Strategic Value of Blockchain-Enabled Traceability in Low-Carbon Aluminium

Resumo

The accelerating convergence of regulatory innovation, exemplified by the European Union’s Digital Product Passport (DPP) and Carbon Border Adjustment Mechanism (CBAM), is fundamentally reshaping procurement dynamics within Europe’s industrial value chains. In this evolving landscape, traceability systems that enable verifiable transparency concerning material origin and carbon footprint are emerging as critical enablers of compliance and competitive differentiation. Yet whether blockchain-enabled traceability generates measurable economic value in business-to-business (B2B) markets remains empirically underexplored. Addressing this gap, the present study applies a simulation-based case analysis centred on Mikraltek, a Portuguese SME specialising in high-precision aluminium.

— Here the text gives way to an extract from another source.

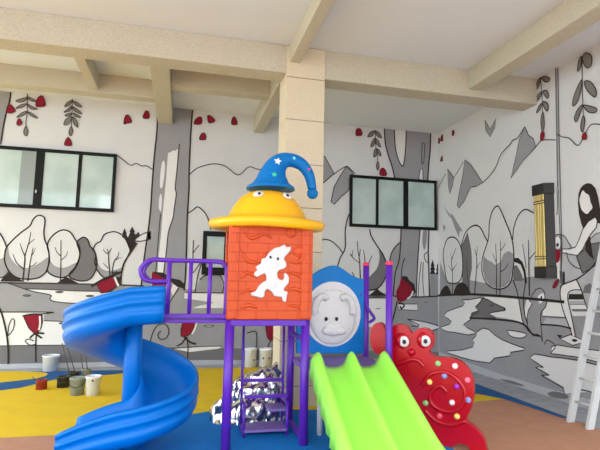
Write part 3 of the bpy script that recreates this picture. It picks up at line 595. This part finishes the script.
# roof
RC = Vector((.805, 4.75, 0))
bm = bmesh.new()
prof = [(0,1.99),(.33,1.985),(.38,1.965),(.47,1.93),(.525,1.91),(.552,1.915),(.568,1.94),(.566,1.975),(.54,2.0),(.47,2.03),(.41,2.055),(.385,2.085),(.37,2.11),(.345,2.16),(.31,2.215),(.27,2.265),(.23,2.30),(.18,2.325),(0,2.34)]
lathe(bm, prof, RC, 56)
for v in bm.verts:
    d = (v.co.xy-RC.xy).length
    if d > .4: v.co.z += (.044+.012*math.cos(2*math.atan2(v.co.y-RC.y, v.co.x-RC.x)))*(d-.4)/.16+.01*math.sin(3*math.atan2(v.co.y-RC.y, v.co.x-RC.x)+.6)*(d-.4)/.16
roof = part('tower_roof', bm, 'yel')
for px, py in ((258.5,194),(287.5,196)):
    p = aty(px, py, 4.45); dx = p.x-RC.x
    p.y = RC.y - math.sqrt(max(.01, .285**2-dx**2)) - .0
    p = aty(px, py, p.y)
    ax = Matrix.Rotation(math.radians(-38), 3, 'X') @ Matrix.Rotation(dx*2.2, 3, 'Z')
    bm = bmesh.new(); ball(bm, p, (.05,.022,.035), 0, axis=ax); ball(bm, p+Vector((.004 if px<270 else -.004,-.018,.002)), (.019,.012,.017), 1, axis=ax); obj('eye', bm, ['pwhite','pblack'], roof)
HC = [(270.5,189.8,25),(270.7,187.3,24.5),(271.3,184.5,20),(271.8,181,17.2),(272.8,174.5,14),(276.3,166.8,11.3),(282,161.5,9),(289,160,7.3),(296,161.5,7),(303.4,166.3,6.3),(309,175,5.5),(311.3,184,4.9),(312,189,4.5)]
bm = bmesh.new()
pth = [aty(x,y,RC.y) for x,y,r in HC]; rr = [r*4.75/FPX for x,y,r in HC]
P2 = crom(pth, 4); R2 = []
for i in range(len(rr)-1): R2 += [rr[i]+(rr[i+1]-rr[i])*t/4 for t in range(4)]
R2.append(rr[-1])
# keep the hat brim level: the rings stay parallel there
rings = []
frs = frames(P2)
for i, (p, (t, n, c), r) in enumerate(zip(P2, frs, R2)):
    t = Vector((0,0,1)).lerp(t, min(1, max(0, (i-8)/12))).normalized()
    sd = Vector((0,-1,0)); up = t.cross(sd)
    rings.append([bm.verts.new(p + (sd*math.cos(2*PI*j/28) + up*math.sin(2*PI*j/28))*r) for j in range(28)])
for a, b_ in zip(rings, rings[1:]):
    for j in range(28): f = bm.faces.new((a[j],a[(j+1)%28],b_[(j+1)%28],b_[j])); f.smooth = True
bm.faces.new(rings[0]); bm.faces.new(rings[-1])
bmesh.ops.recalc_face_normals(bm, faces=bm.faces[:])
ball(bm, aty(312.5,193.5,RC.y), .058)
hat = obj('hat', bm, 'hat', roof)
def star(px, py, r, rad, m_):
    p = aty(px, py, RC.y - rad - .004); bm = bmesh.new()
    pts = [p+Vector((r*(1 if j%2==0 else .45)*math.sin(j*PI/5+.2), 0, r*(1 if j%2==0 else .45)*math.cos(j*PI/5+.2))) for j in range(10)]
    plate(bm, pts, (0,.03,0)); obj('star', bm, m_, roof)
star(278,161,.036,.12,'starw'); star(294.3,158,.02,.075,'starc'); star(274.5,174.5,.03,.155,'starg'); star(275.5,183.5,.013,.185,'starw'); star(309,169,.016,.06,'cap')
# guard rail over the bridge
bm = bmesh.new()
zt, zb = aty(195,261,Y0).z, aty(195,316,Y0).z
xa, xb = aty(167,300,Y0).x, aty(226,300,Y0).x
loop = [(xb,Y0,zb),(xb,Y0,zt-.09),(xb-.03,Y0,zt-.025),(xb-.09,Y0,zt),(xa,Y0,zt),(aty(152,261,Y0).x,Y0,zt),(aty(143,266,Y0).x,Y0,zt-.05),(aty(140.5,272,Y0).x,Y0,zt-.1),(aty(144,279,Y0).x,Y0,zt-.165),(aty(152,281,Y0).x,Y0,zt-.185),(xa,Y0,zt-.185)]
tube(bm, crom(loop, 5), .02, 12)
tube(bm, crom([(aty(152,262,Y0).x,Y0+.05,zt-.01),(aty(146,268,Y0).x,Y0+.06,zt-.06),(aty(144,274,Y0).x,Y0+.06,zt-.11),(aty(149,279,Y0).x,Y0+.05,zt-.17),(aty(156,281,Y0).x,Y0,zt-.185)], 5), .011, 10)
gr = part('guard_rail', bm, 'purple')
for px in (168.3, 190, 209.5):
    x = aty(px,290,Y0).x; bm = bmesh.new(); tube(bm, [(x,Y0,zb),(x,Y0,zt)], .02 if px < 180 else .018, 12); obj('baluster', bm, 'purple', gr)
obj('bottom_rail', newbox((xa-.02,Y0-.02,zb-.02), (xb+.05,Y0+.02,zb+.02), .006), 'purple', gr)
# spiral slide
SX, SY, RO = -.388, 4.76, .60
prof = [(r_*1.03 if r_ > .2 else r_, z_) for r_, z_ in [(.085,.25),(.10,.22),(.14,.09),(.22,.02),(.34,0),(.45,.025),(.515,.09),(.54,.17),(.545,.27),(.56,.285),(.578,.275),(.58,.245),(.566,.235),(.566,.19),(.582,.18),(.582,.15),(.566,.14),(.564,.09),(.574,.08),(.568,.05),(.54,-.005),(.45,-.035),(.34,-.045),(.22,-.03),(.12,.03),(.07,.12),(.068,.25)]]
def zf(a):   # floor height against turn angle, degrees from the front
    ks = [(-40,1.13),(0,1.11),(90,.85),(180,.575),(270,.29),(360,.15),(430,.075)]
    for (a0,z0),(a1,z1) in zip(ks, ks[1:]):
        if a <= a1: return z0+(z1-z0)*(a-a0)/(a1-a0)
    return ks[-1][1]
st = []
xin = -.12
for i in range(5): st.append((Vector((xin+(SX-xin)*i/5, SY, 0)), Vector((0,-1,0)), zf(-40+8*i), 1, 1))
for i in range(73):
    a = 360*i/72; t = math.radians(-90-a)
    st.append((Vector((SX,SY,0)), Vector((math.cos(t),math.sin(t),0)), zf(a), 1, 1))
for i in range(1, 9):
    s = i/8; st.append((Vector((SX-.41*s, SY, 0)), Vector((-.0-.1*s,-1,0)).normalized()*(1+.06*s), zf(360+70*s), 1-.25*s*s, 1))
bm = bmesh.new(); rings = []
for c, n, z, hs, _ in st:
    rings.append([bm.verts.new(c+n*r+Vector((0,0,z+(dz*hs if dz > 0 else dz)))) for r, dz in prof])
np_ = len(prof)
for a, b_ in zip(rings, rings[1:]):
    for j in range(np_): bm.faces.new((a[j],a[(j+1)%np_],b_[(j+1)%np_],b_[j])).smooth = True
bm.faces.new(rings[0]); bm.faces.new(rings[-1]); bmesh.ops.recalc_face_normals(bm, faces=bm.faces[:])
sp = part('spiral_slide', bm, 'slide')
bm = bmesh.new(); tube(bm, [(SX,SY,.002),(SX,SY,1.36)], .075, 24); obj('centre_column', bm, 'slide', sp)
bm = bmesh.new(); lathe(bm, [(.0,.0),(.16,.0),(.16,.06),(.09,.12),(.075,.14),(0,.14)], (SX,SY,.004), 24); obj('column_foot', bm, 'slide', sp)
# double slide
xl, xr = aty(315.5,352,4.42).x, aty(384,352,4.42).x
def ridge(t): return .13
bm = bmesh.new(); NS = 26; cols = []
for i in range(NS+1):
    s = i/NS
    y = 4.44 - s*1.65
    if s < .06: z = ZL + .005 - .02*s/.06
    else:
        u = (s-.06)/.94; z = ZL-.015 - (ZL-.015-.1)*(u*1.28 if u < .62 else .7936+.2064*math.sin((u-.62)/.38*PI/2))
    wl, wr = xl-.08*s, xr-.05*s
    w = wr-wl; lift = (.165-.03*s)*min(1, .7+s*8)*(1 if s < .8 else 1-.4*(s-.8)/.2)
    out = .02+.035*abs(math.sin(s*PI*11)) if s < .95 else .02
    pr = [(-out*1.2,-.07),(-out,lift*.55),(-.008,lift*.93),(.012,lift),(.035,lift*.93),(.06,lift*.55),(.085,.02),(.14,0)]
    mid = w/2
    pr += [(mid-.12,0),(mid-.07,.02),(mid-.045,lift*.5),(mid-.02,lift*.93),(mid,lift),(mid+.02,lift*.93),(mid+.045,lift*.5),(mid+.07,.02),(mid+.12,0)]
    pr += [(w-.14,0),(w-.085,.02),(w-.06,lift*.55),(w-.035,lift*.93),(w-.012,lift),(w+.008,lift*.93),(w+.015,lift*.5),(w+.02,-.07)]
    cols.append([bm.verts.new((wl+dx, y, max(.015, z+dz))) for dx, dz in pr] + [bm.verts.new((wl+w*.66,y,max(.012,z-.05))), bm.verts.new((wl+w*.33,y,max(.012,z-.05)))])
n_ = len(cols[0])
for a, b_ in zip(cols, cols[1:]):
    for j in range(n_): bm.faces.new((a[j],a[(j+1)%n_],b_[(j+1)%n_],b_[j])).smooth = True
bm.faces.new(cols[0]); bm.faces.new(cols[-1]); bmesh.ops.recalc_face_normals(bm, faces=bm.faces[:])
part('double_slide', bm, 'green')
# bear panel
Yp = Y1
q6 = lambda x, y: aty(300+x/6, 255+y/6, Yp-.02)
out = [(-40,600),(-40,160),(0,150),(40,140),(75,118),(130,85),(190,64),(230,68),(265,88),(310,120),(350,138),(385,145),(385,600)]
bm = bmesh.new(); top = crom([q6(*t) for t in out[2:-1]], 5)
plate(bm, [q6(-20,592)]+[q6(-20,150)]+top+[q6(385,592)], (0,.05,0), 0, .012)
bp_ = part('animal_panel', bm, 'bearblue')
c = aty(333,314,Yp-.03); rx, rz = aty(361,314,Yp-.03).x-c.x, (aty(333,281.5,Yp-.03).z-c.z)
bm = bmesh.new()
plate(bm, [c+Vector((rx*math.cos(t*PI/24), 0, rz*math.sin(t*PI/24))) for t in range(48)], (0,.03,0), 0, .01)
ball(bm, c+Vector((0,0,-.03)), (rx*.82,.045,rz*.86)); ball(bm, c+Vector((0,-.03,-.15)), (.12,.035,.08))
for s in (-1, 1):
    tube(bm, crom([c+Vector((s*.07,-.035,.16)), c+Vector((s*.13,-.045,.185)), c+Vector((s*.185,-.045,.14)), c+Vector((s*.21,-.04,.04)), c+Vector((s*.205,-.035,-.0))], 5), [.02]+[.036]*19+[.015], 12)
    ball(bm, c+Vector((s*.07,-.045,-.17)), (.06,.03,.045))
face = obj('animal_face', bm, 'pwhite', bp_)
for px in (326.3, 336.6):
    bm = bmesh.new(); ball(bm, aty(px,319,Yp-.082), (.018,.02,.021)); obj('eye', bm, 'pblack', bp_)
bm = bmesh.new(); ball(bm, aty(360.5,295.5,Yp-.02), (.012,.01,.012)); obj('bolt', bm, 'purple', bp_)
bm = bmesh.new(); tube(bm, crom([(XE-.02,Y1-.04,aty(369,305,Y1).z),(XE+.02,Y1-.08,aty(370,312,Y1).z),(XE+.06,Y1-.08,aty(372,318,Y1).z),(XE+.02,Y1-.04,aty(369,322,Y1).z)],4), .016, 10); part('grab_handle', bm, 'purple')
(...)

A convergent mixed-methods approach was employed: an engineering simulation of a blockchain prototype estimated implementation costs (€0.08/kg), while a discrete choice experiment (DCE) with 60 simulated procurement professionals evaluated willingness to pay (WTP) for differentiated traceability levels. Mixed logit modelling revealed an average WTP of €0.92/kg, rising to €1.20/kg among ESG-oriented buyers, thus supporting the strategic relevance of verified transparency. A return-on-investment (ROI) simulation projected an internal rate of return of 218% over three years, with break-even achieved by month 13. Conceptually, the findings advance the resource-based view (RBV) through the proposed VRIOS² framework (Value, Rarity, Inimitability, Organisation, Sustainability, Servitizability), highlighting blockchain-enabled traceability as a potential sustainable source of competitive advantage for SMEs navigating increasingly transparency-driven industrial markets.